Es können oft scheinbar wichtige und weitreichende Meinungsverschiedenheiten entstehen, die zu Streit und Auseinandersetzung führen und Bitterkeit nach sich ziehen. Das ist nichts Neues. Seit sich die Anmaßungen vieler Gemüter und daher vieler Willen behaupten, ist dies die Art und Weise der Sterblichkeit. Aber die Art des Christus, diese Übel zu meistern, ist neu—weil sie, wenn sie einmal auf diese Art gemeistert sind, nie mehr gemeistert zu werden brauchen; denn sie sind dann geheilt.
Nichts wünscht der ernste Christliche Wissenschafter mehr, als der Welt zu beweisen, daß die von Mrs. Eddy entdeckte Wahrheit Erlösung von jedem Übel bedeutet. Aber er denkt nicht immer daran, daß das Wichtigste im Beweis seiner eigenen Jüngerschaft seine Fähigkeit ist, in liebevoller Freundschaft mit anderen Christlichen Wissenschaftern zu leben. Keine Anstrengung des tierischen Magnetismus, wie verkleidet dieser auch sei, darf ihn davon abhalten, seine Brüder zu lieben oder ihm das zu rauben, was ihn mit dem Christus wesenseins macht.
„Gegen die Überlegenheit anderer gibt es kein anderes Heilmittel als Liebe”, erklärte Goethe. Das einzige Heilmittel gegen jeden widrigen Umstand ist Liebe. Daß wir unsere Einheit mit Gott und miteinander bewahren, darauf kommt es für unsern eigenen Seelenfrieden, für den Segen der Menschheit, für den Fortschritt unserer Sache an. Dies bedeutet nicht, daß wir uns dem Unrecht unterwerfen oder es entschuldigen, daß wir unsern Maßstab herabsetzen, sondern es bedeutet Weitblick, Gemütsruhe, Duldsamkeit und Rücksicht auf andere, das Unpersönlichmachen des Bösen. So wird das Denken der Menschen, während es jede menschliche Beziehung weise und anmutig gestaltet, befreit und für jene größten Aufgaben geheiligt, von denen das allgemeine Kommen des Himmelreichs abhängt.
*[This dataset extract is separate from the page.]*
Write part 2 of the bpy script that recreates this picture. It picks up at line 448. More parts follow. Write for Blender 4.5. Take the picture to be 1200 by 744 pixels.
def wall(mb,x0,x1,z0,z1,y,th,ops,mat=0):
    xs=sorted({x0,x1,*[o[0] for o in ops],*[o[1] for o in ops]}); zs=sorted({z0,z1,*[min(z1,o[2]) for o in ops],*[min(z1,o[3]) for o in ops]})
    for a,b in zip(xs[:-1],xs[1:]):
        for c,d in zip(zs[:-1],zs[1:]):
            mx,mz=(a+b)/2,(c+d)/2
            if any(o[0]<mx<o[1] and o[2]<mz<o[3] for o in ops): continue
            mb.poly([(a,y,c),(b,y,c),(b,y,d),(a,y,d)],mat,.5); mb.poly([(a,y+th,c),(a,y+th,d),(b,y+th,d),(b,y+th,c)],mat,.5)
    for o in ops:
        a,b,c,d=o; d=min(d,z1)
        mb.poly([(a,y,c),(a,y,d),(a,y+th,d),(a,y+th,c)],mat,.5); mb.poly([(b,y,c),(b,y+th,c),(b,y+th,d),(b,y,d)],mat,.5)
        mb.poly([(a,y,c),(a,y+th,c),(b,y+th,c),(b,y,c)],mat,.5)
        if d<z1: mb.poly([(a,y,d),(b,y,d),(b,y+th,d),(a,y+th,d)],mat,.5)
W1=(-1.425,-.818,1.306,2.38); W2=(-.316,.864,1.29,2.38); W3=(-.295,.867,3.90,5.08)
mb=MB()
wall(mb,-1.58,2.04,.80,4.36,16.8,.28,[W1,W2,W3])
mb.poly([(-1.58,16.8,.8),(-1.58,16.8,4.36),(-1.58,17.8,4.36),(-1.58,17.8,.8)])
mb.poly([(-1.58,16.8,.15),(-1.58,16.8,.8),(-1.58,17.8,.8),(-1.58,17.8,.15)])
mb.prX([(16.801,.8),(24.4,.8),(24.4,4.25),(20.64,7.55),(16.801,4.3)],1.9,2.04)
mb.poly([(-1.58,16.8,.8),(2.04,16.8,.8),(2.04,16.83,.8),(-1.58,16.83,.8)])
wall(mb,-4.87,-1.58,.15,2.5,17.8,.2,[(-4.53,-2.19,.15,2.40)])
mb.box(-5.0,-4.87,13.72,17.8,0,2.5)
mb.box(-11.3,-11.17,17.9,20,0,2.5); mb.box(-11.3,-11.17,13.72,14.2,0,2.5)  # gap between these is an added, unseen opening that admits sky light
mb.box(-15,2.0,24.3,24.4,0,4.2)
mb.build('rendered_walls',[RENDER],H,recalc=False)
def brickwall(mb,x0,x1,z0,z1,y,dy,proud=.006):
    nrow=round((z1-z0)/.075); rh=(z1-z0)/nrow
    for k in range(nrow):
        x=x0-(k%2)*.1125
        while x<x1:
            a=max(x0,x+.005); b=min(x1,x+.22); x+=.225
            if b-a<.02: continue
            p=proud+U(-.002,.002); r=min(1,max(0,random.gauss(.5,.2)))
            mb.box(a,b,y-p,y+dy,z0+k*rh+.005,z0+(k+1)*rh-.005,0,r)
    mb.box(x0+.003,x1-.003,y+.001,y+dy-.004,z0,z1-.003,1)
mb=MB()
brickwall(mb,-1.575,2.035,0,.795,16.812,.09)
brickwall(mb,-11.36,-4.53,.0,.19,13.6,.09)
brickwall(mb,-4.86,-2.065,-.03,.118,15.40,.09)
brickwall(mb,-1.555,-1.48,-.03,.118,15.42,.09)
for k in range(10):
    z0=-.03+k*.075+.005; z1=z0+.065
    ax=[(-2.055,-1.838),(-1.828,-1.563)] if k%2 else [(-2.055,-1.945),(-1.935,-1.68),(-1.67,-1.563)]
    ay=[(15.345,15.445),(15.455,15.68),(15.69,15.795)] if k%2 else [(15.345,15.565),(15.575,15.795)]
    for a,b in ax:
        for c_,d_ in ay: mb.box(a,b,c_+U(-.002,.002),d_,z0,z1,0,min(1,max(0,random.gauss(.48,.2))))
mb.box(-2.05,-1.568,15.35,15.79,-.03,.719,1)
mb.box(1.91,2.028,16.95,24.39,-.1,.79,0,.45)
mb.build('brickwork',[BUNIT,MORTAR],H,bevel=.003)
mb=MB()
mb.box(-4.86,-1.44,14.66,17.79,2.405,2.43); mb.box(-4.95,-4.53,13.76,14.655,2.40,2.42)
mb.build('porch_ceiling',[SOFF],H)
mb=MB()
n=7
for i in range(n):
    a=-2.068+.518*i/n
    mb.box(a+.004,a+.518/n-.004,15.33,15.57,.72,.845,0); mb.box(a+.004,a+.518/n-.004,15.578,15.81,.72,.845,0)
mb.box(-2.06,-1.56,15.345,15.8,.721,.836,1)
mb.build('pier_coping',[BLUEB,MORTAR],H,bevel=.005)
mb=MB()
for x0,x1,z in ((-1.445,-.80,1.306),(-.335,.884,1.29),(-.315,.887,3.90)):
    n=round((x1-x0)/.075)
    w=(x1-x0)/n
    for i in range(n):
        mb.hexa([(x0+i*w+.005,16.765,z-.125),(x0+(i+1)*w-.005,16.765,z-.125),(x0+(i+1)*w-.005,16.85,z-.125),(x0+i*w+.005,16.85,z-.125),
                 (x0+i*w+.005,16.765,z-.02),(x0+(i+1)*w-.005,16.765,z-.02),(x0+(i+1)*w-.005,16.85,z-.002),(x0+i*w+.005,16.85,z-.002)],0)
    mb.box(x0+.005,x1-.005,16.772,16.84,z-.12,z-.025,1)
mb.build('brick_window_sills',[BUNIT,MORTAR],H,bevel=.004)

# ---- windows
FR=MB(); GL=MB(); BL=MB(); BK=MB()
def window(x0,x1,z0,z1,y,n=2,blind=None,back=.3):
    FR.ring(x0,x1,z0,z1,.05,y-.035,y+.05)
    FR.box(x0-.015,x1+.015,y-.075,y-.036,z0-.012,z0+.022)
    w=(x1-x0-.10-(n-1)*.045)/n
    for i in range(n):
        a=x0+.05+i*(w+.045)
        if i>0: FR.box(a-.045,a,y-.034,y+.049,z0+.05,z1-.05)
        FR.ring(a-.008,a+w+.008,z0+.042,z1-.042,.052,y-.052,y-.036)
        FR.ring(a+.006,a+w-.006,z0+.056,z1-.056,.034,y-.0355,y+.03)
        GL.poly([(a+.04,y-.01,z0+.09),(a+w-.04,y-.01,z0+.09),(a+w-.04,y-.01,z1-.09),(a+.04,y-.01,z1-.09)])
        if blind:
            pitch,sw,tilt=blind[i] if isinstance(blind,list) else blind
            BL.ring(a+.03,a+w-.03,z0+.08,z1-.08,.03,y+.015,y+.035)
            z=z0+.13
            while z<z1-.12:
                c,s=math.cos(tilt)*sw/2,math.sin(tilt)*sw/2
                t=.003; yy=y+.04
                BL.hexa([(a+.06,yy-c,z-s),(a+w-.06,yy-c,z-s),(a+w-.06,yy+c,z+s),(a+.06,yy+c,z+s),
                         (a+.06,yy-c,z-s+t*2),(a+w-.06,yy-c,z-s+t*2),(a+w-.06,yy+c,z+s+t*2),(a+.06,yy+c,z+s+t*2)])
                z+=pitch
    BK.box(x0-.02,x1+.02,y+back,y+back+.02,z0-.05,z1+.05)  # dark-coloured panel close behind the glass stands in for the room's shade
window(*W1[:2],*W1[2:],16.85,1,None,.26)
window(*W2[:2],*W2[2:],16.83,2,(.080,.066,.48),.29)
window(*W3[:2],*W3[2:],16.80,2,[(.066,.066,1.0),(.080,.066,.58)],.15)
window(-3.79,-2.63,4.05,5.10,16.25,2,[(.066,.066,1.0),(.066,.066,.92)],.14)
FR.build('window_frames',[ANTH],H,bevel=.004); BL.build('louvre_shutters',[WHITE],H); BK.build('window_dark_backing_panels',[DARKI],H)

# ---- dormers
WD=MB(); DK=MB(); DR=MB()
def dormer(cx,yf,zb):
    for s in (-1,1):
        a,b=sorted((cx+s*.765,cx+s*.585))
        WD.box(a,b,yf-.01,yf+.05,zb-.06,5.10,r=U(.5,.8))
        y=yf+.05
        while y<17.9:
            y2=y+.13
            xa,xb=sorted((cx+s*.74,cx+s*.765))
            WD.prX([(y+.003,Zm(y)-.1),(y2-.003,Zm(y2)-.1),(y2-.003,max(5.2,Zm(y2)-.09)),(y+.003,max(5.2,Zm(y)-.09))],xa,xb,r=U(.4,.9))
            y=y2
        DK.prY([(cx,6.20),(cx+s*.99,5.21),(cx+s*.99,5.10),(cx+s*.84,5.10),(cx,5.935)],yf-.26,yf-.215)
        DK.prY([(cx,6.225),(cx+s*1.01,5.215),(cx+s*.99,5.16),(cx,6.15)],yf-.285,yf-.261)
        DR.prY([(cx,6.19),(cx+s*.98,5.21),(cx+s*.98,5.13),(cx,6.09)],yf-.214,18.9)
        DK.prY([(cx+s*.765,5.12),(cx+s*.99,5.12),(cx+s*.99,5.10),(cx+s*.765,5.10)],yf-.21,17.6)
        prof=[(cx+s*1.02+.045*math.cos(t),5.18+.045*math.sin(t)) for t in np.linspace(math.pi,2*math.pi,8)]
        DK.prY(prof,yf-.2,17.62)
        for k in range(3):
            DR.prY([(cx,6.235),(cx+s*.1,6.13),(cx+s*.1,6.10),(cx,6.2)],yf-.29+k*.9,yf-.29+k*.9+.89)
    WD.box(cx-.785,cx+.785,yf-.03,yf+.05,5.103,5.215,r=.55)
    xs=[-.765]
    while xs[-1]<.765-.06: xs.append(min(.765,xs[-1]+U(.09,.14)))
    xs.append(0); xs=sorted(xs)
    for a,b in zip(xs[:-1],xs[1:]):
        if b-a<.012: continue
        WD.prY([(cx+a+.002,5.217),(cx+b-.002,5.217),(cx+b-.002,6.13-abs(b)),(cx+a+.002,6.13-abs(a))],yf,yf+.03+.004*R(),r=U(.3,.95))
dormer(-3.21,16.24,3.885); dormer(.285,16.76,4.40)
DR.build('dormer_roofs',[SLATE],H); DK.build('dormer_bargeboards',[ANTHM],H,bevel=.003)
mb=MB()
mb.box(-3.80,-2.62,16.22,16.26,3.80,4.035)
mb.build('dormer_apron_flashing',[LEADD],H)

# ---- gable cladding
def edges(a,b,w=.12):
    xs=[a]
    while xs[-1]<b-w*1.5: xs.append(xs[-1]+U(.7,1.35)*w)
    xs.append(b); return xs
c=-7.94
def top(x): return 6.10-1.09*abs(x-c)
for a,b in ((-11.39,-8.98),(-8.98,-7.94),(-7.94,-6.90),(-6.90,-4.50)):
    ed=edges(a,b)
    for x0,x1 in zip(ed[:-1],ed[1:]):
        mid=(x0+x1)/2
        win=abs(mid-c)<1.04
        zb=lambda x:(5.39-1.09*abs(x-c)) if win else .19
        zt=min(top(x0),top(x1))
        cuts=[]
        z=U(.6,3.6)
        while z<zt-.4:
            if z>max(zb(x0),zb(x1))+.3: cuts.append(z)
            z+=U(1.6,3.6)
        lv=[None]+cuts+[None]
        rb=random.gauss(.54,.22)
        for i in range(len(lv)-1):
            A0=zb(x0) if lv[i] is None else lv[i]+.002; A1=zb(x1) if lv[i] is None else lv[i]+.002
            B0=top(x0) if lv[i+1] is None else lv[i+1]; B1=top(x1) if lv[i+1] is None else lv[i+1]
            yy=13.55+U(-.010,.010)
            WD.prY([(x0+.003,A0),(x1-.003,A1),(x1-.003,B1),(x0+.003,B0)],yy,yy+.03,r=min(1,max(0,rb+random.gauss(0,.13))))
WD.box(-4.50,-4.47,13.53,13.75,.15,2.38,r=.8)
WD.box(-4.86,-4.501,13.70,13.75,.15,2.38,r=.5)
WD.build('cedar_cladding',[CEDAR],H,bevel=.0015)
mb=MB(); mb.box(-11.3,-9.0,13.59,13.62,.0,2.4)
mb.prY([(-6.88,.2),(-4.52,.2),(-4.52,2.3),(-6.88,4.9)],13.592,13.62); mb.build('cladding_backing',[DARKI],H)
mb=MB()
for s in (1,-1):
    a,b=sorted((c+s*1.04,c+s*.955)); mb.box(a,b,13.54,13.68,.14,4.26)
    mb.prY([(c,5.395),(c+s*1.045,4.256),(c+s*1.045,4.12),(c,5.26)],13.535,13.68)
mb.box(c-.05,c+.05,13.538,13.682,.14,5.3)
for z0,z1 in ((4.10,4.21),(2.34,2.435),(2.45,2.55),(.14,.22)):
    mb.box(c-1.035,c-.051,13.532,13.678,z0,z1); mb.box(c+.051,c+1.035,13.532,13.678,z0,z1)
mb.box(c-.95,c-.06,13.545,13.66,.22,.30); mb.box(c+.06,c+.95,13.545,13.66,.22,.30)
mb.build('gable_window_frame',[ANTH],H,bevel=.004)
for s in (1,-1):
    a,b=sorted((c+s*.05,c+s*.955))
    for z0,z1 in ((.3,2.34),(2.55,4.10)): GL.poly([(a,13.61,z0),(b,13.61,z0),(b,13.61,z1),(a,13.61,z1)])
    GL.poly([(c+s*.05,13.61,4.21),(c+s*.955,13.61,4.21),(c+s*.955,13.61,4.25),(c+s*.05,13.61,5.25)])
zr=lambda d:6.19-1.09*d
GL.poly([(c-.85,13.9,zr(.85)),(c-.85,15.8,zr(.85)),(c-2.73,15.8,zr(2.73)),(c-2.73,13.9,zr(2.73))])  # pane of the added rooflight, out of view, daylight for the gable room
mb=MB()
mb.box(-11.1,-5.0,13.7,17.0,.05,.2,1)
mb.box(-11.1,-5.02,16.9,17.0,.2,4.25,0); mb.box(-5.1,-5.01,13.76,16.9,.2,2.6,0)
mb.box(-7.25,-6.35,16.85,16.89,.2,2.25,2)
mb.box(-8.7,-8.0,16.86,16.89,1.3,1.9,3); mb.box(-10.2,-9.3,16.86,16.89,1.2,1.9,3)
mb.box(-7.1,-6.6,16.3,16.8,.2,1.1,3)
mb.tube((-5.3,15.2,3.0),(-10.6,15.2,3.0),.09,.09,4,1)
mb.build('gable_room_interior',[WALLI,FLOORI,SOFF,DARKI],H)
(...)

In dieser Liebe zueinander wird es keine Überlegenheit, keine Unterlegenheit geben; niemand wird herrschen oder beherrscht werden. Aber überall wird sich edle Absicht, selbstloses Streben, Herzenseinfalt zeigen. Es wird nur den einen Wunsch geben—des Beispiels und des Ziels würdig zu sein, die diejenigen immer vor Augen haben, die berufen sind, ihre Jüngerschaft zu beweisen, ihre Liebe zu erzeigen.
Unsere Führerin widmete ihr Leben ganz dem Halten dieses neuen Gebots und lehrte andere, es zu tun. Anschließend an eine Schilderung des Wegweisers, dessen Beispiel den Christlichen Wissenschaftern das hohe Ziel und das Mittel, es zu erreichen, enthüllt hat, schreibt sie auf Seite 206 und 207 in „Miscellaneous Writings”: „Wenn ihr auf der Wanderung zuweilen nach Ruhe ‚am frischen Wasser‘ seufzt, denkt über diese Lehre der Liebe nach! Lernt ihren Zweck verstehen, und in Hoffnung und Glauben, wo ein Herz dem andern gegenseitig gesegnet begegnet, trinkt mit mir das lebendige Wasser des Geistes meines Lebenszwecks—der Menschheit die echte Erkenntnis der praktischen, wirksamen Christlichen Wissenschaft einzuprägen!”